[START]
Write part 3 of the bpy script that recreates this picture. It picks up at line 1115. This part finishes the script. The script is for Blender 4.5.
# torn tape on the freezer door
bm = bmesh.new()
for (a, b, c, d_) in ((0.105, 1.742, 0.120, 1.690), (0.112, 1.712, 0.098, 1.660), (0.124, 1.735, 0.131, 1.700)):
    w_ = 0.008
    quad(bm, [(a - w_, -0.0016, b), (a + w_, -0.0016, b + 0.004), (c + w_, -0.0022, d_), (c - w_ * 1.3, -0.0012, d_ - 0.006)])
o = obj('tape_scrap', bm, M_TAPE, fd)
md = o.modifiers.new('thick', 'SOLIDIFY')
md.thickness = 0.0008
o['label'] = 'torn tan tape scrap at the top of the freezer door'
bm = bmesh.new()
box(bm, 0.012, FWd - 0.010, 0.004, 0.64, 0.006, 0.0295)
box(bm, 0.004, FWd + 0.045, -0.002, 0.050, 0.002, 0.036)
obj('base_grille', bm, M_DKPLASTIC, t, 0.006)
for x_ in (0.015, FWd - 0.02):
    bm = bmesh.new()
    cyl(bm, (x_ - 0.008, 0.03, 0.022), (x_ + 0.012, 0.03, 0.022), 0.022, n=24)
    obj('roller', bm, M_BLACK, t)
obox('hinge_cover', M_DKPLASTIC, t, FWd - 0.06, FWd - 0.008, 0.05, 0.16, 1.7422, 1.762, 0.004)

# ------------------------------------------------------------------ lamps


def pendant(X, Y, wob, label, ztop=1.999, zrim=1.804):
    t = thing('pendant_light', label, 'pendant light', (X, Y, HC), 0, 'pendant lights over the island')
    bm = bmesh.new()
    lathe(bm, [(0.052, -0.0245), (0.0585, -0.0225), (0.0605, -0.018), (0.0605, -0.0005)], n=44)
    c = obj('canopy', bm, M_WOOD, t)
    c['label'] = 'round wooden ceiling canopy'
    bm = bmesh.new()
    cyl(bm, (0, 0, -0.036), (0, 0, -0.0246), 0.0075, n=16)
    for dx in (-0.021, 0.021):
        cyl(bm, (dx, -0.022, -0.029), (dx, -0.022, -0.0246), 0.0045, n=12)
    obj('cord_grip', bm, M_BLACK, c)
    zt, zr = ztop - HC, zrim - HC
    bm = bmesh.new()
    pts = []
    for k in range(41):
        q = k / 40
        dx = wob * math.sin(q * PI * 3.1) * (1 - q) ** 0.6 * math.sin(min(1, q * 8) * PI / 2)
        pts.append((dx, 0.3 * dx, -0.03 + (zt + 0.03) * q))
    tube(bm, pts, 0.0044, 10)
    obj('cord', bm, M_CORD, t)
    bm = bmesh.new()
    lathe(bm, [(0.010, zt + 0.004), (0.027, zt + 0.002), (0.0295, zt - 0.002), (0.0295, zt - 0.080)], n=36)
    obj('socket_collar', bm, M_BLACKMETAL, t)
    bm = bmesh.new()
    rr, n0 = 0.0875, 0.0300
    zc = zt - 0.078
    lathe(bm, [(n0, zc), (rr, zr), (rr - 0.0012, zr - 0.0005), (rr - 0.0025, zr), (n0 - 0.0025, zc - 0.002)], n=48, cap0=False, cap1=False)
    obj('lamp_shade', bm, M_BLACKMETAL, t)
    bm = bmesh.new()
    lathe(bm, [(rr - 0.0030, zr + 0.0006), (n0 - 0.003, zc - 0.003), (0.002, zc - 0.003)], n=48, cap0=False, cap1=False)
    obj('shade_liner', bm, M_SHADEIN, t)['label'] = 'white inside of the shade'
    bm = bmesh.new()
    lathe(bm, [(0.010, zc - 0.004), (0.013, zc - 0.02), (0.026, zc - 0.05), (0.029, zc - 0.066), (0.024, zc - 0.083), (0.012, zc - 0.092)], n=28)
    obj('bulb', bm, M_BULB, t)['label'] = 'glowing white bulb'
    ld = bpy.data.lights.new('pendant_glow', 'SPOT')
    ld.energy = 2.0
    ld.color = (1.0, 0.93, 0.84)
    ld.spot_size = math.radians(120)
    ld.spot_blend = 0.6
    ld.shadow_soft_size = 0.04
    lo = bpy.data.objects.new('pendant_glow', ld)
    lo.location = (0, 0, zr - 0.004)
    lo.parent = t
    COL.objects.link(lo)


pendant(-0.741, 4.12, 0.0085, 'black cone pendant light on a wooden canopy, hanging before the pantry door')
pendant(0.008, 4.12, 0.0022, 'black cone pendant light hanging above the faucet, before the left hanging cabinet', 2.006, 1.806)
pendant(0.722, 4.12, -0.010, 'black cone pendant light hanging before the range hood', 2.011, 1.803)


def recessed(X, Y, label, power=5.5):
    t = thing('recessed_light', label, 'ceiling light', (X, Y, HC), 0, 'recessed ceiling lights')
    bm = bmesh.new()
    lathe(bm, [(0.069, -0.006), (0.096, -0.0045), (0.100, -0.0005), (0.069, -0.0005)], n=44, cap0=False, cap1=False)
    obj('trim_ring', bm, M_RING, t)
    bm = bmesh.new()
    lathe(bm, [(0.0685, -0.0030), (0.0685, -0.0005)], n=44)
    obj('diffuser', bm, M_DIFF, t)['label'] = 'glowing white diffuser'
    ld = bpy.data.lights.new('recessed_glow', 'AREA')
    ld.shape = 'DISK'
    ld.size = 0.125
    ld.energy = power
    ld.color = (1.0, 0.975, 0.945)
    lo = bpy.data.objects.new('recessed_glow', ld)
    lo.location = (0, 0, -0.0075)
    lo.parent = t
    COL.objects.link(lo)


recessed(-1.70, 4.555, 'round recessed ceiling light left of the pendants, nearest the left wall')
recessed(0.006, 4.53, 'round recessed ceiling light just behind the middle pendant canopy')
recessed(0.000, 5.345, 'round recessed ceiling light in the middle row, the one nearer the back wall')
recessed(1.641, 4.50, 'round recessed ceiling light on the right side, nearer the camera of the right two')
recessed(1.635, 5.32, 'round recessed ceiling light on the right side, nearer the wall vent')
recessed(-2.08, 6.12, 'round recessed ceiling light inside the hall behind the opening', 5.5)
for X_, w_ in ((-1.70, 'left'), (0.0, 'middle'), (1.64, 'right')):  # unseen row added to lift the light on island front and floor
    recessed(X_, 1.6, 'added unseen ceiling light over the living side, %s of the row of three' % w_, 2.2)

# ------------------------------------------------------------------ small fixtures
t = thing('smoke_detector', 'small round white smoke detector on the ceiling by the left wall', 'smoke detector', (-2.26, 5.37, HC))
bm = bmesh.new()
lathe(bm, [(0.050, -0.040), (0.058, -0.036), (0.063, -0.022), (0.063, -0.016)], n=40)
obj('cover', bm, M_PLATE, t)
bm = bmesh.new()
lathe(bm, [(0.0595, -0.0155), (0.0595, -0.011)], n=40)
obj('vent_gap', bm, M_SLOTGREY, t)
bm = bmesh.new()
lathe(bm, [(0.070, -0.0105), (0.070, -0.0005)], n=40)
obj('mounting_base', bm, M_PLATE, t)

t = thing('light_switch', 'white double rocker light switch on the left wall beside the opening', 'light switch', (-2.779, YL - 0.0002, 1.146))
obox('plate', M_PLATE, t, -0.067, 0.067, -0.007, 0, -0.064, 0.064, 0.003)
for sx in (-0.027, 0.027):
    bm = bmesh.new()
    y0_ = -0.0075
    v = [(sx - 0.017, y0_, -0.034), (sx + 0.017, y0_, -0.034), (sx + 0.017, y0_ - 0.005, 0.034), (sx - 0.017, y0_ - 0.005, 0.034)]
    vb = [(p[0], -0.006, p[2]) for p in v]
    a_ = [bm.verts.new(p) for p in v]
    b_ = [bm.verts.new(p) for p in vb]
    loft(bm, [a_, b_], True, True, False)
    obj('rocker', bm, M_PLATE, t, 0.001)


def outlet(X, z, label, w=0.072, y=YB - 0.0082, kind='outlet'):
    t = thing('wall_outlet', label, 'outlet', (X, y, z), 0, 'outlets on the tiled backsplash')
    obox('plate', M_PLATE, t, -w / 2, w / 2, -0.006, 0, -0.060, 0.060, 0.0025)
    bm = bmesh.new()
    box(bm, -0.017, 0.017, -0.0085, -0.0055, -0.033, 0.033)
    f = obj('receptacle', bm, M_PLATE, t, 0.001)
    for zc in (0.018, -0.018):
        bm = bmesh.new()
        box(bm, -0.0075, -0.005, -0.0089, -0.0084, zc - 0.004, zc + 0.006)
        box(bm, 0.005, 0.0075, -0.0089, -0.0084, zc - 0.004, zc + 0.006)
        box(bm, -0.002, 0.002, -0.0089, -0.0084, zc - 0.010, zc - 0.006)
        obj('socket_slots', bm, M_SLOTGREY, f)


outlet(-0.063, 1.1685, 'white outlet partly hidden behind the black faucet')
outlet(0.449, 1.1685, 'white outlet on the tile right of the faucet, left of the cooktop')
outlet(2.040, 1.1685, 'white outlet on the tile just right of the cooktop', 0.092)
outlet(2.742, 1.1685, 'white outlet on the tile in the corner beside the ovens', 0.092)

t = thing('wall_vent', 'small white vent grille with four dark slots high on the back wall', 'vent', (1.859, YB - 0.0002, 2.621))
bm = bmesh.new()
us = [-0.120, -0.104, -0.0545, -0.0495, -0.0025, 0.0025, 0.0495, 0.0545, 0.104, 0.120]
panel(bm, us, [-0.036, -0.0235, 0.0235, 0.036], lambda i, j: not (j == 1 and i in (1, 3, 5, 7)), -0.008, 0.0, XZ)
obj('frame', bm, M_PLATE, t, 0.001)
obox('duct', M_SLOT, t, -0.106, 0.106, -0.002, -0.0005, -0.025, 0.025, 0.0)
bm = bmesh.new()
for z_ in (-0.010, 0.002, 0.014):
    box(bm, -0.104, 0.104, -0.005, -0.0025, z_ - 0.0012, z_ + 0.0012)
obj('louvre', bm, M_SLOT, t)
[END]
[START]
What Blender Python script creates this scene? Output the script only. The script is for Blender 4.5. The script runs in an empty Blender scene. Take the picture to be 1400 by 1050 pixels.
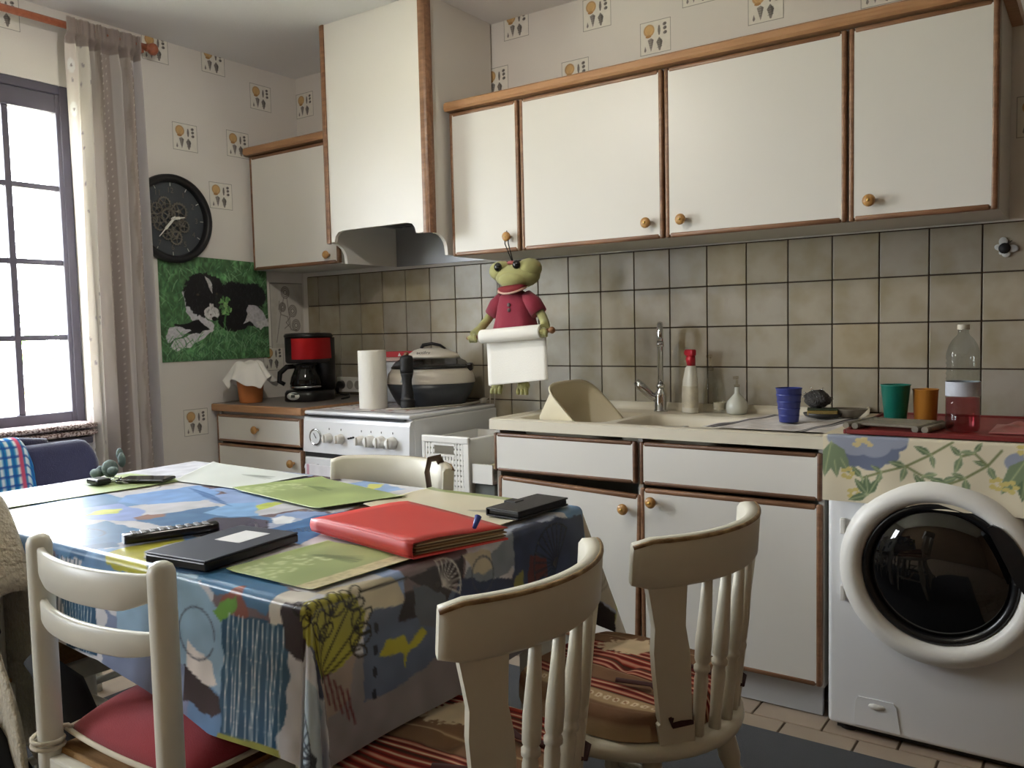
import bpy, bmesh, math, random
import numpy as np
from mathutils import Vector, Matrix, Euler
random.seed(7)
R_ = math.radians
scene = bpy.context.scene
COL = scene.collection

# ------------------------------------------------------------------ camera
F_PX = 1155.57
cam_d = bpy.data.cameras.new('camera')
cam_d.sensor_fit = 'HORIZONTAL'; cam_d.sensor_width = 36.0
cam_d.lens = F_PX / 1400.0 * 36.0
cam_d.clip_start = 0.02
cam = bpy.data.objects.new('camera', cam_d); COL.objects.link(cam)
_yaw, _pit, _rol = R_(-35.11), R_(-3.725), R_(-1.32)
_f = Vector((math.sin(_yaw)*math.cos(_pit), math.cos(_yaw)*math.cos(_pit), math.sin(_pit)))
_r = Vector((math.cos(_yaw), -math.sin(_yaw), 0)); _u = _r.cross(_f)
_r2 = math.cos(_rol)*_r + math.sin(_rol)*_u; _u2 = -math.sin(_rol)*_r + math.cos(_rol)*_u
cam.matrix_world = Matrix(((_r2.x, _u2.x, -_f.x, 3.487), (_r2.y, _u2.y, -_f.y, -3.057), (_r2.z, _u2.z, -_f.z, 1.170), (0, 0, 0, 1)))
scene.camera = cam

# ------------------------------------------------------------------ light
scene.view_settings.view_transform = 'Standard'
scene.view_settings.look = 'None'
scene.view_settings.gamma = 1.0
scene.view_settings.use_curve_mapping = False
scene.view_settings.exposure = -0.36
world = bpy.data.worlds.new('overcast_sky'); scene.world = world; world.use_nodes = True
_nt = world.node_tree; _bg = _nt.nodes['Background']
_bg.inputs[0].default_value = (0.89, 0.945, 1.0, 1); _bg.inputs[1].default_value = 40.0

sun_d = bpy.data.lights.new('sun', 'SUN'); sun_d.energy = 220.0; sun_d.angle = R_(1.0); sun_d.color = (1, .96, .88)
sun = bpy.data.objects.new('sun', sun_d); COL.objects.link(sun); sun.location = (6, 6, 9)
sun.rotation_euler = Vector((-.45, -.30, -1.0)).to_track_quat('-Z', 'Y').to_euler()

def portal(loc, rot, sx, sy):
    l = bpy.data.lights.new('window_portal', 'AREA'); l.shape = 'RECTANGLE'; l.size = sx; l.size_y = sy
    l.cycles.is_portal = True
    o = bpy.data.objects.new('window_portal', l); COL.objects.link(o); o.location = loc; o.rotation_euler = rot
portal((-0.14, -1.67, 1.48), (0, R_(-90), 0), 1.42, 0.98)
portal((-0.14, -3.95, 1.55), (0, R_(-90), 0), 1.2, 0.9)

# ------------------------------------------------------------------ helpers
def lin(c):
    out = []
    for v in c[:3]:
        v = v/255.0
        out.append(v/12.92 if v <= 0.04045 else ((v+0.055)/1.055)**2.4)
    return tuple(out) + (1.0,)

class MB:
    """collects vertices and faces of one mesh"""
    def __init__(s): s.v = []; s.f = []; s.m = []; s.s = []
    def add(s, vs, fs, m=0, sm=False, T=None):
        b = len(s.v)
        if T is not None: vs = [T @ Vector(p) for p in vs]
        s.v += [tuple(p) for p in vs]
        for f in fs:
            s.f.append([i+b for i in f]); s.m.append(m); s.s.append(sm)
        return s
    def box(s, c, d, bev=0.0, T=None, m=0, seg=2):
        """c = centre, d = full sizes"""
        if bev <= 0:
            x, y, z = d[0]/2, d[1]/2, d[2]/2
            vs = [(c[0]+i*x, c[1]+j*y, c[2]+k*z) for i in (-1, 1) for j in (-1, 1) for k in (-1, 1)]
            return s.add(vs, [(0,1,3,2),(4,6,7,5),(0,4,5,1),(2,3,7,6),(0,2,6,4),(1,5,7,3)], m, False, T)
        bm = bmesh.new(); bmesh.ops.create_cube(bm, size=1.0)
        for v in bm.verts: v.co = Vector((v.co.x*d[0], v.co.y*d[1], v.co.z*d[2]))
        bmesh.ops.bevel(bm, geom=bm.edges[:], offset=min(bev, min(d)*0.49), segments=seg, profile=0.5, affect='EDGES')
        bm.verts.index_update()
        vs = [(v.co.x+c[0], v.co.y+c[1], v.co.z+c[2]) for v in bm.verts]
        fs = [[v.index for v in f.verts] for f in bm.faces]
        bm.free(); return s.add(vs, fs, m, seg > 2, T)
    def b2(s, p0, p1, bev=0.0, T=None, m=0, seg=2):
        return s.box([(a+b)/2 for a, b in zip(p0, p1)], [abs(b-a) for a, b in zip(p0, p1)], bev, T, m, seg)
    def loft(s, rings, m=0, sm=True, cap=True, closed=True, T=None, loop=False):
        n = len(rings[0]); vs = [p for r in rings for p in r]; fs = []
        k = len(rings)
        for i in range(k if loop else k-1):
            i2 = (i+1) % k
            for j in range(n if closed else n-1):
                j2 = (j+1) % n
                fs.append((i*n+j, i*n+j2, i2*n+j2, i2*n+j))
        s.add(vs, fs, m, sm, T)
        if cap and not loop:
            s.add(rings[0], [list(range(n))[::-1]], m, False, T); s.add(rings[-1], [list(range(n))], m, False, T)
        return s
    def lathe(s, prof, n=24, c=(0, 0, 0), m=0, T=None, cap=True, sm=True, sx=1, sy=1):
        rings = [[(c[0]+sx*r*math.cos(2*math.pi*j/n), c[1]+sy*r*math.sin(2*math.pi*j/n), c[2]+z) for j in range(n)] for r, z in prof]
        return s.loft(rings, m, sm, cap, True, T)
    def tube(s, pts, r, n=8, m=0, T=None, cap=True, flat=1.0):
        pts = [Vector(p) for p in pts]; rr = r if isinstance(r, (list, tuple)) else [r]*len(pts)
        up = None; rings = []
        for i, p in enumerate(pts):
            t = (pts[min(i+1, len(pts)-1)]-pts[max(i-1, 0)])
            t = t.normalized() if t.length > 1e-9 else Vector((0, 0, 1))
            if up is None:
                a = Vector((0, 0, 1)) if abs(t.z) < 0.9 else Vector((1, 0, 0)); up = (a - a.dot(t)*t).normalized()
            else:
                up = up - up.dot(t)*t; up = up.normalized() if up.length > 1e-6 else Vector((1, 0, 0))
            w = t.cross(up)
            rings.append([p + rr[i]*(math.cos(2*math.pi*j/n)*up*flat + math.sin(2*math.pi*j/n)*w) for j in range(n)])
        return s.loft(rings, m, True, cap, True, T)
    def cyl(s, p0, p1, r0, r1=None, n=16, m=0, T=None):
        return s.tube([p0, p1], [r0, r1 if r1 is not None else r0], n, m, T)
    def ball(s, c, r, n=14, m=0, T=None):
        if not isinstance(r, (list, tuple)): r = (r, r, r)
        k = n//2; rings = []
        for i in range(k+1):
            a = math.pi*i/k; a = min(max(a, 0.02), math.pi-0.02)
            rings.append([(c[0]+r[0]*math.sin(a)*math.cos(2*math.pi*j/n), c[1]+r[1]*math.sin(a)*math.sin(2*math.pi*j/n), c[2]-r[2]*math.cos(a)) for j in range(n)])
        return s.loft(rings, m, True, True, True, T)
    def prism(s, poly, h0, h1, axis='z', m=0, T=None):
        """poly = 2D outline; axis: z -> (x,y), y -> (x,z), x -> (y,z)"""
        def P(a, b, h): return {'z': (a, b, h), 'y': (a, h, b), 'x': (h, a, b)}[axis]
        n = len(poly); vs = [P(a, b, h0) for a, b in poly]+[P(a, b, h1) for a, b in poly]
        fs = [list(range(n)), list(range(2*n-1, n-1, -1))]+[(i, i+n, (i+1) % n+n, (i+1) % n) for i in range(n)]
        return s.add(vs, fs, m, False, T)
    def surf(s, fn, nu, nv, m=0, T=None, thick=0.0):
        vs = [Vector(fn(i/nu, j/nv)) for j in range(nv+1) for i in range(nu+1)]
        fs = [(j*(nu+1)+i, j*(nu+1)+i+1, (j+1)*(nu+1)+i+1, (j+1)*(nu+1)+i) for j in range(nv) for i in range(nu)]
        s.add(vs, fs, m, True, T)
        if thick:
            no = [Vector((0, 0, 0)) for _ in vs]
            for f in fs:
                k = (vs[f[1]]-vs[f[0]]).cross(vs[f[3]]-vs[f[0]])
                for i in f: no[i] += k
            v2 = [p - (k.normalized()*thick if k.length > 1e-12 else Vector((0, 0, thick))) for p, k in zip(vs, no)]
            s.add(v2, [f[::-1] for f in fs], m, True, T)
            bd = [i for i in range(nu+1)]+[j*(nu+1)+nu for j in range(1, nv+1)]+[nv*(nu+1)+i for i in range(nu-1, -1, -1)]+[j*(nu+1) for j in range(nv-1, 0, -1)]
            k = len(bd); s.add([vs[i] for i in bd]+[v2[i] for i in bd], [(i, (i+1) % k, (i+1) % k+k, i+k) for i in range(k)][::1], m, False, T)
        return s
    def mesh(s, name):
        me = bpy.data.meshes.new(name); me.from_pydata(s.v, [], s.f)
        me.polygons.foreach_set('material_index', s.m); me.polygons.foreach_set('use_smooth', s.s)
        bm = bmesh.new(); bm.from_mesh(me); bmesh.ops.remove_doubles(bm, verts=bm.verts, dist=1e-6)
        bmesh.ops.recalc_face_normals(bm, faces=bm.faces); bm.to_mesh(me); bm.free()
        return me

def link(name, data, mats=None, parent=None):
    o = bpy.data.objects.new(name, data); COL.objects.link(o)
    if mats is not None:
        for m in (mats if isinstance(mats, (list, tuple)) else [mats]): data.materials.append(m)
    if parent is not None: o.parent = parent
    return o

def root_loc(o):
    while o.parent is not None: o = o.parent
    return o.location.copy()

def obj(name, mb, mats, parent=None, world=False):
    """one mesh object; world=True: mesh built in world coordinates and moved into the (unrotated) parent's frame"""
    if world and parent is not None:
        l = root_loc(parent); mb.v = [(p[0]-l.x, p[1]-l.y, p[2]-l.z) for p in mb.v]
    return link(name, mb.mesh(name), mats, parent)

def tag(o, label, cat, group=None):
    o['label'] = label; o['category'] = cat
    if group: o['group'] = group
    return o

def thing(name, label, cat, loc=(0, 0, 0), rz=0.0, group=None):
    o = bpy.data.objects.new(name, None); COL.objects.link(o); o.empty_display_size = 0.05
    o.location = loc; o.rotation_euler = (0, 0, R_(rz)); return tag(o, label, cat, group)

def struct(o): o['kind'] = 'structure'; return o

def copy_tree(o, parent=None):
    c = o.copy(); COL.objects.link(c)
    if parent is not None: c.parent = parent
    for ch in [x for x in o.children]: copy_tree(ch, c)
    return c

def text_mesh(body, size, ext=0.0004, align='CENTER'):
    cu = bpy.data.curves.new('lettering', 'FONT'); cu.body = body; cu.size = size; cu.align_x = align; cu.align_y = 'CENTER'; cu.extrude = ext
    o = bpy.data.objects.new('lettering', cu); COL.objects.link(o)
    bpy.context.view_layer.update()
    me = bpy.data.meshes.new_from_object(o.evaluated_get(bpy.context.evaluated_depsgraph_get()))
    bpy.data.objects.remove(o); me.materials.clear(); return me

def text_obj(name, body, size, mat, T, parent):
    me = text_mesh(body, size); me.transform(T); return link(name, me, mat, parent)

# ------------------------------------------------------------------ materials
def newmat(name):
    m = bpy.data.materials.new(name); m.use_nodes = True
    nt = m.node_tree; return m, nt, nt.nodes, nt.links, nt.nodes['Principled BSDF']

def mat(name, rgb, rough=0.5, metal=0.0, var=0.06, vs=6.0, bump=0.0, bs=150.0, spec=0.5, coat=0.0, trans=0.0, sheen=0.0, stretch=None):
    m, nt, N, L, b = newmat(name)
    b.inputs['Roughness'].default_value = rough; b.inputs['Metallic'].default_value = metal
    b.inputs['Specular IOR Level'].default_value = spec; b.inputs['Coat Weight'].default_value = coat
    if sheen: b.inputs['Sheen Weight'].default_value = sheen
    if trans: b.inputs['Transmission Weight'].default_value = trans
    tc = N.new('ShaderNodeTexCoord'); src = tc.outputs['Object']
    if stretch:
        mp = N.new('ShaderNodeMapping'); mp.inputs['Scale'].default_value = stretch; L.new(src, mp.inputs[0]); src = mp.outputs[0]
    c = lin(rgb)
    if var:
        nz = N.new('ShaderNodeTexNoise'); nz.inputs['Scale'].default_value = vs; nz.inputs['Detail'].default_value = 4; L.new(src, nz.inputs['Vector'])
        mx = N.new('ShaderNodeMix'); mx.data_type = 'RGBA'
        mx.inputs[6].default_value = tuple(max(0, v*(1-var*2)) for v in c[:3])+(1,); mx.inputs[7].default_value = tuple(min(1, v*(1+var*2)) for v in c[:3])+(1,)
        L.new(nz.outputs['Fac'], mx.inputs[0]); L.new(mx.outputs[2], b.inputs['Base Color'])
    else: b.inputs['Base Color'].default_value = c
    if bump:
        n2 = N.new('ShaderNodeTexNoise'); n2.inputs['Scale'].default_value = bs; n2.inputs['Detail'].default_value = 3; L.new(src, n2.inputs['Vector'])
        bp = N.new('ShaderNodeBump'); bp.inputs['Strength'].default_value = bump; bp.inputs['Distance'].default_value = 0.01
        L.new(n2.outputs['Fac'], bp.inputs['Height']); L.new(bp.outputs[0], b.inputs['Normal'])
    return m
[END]
Only the lines from the one with "What Blender Python" through the one with "COL = scene.collection" belong in your copy; retype them exactly and drop any pictures.

What Blender Python script creates this scene? Output the script only. The script is for Blender 4.5. The script runs in an empty Blender scene. Take the picture to be 1400 by 1050 pixels.
import bpy, bmesh, math, random
import numpy as np
from mathutils import Vector, Matrix, Euler
random.seed(7)
R_ = math.radians
scene = bpy.context.scene
COL = scene.collection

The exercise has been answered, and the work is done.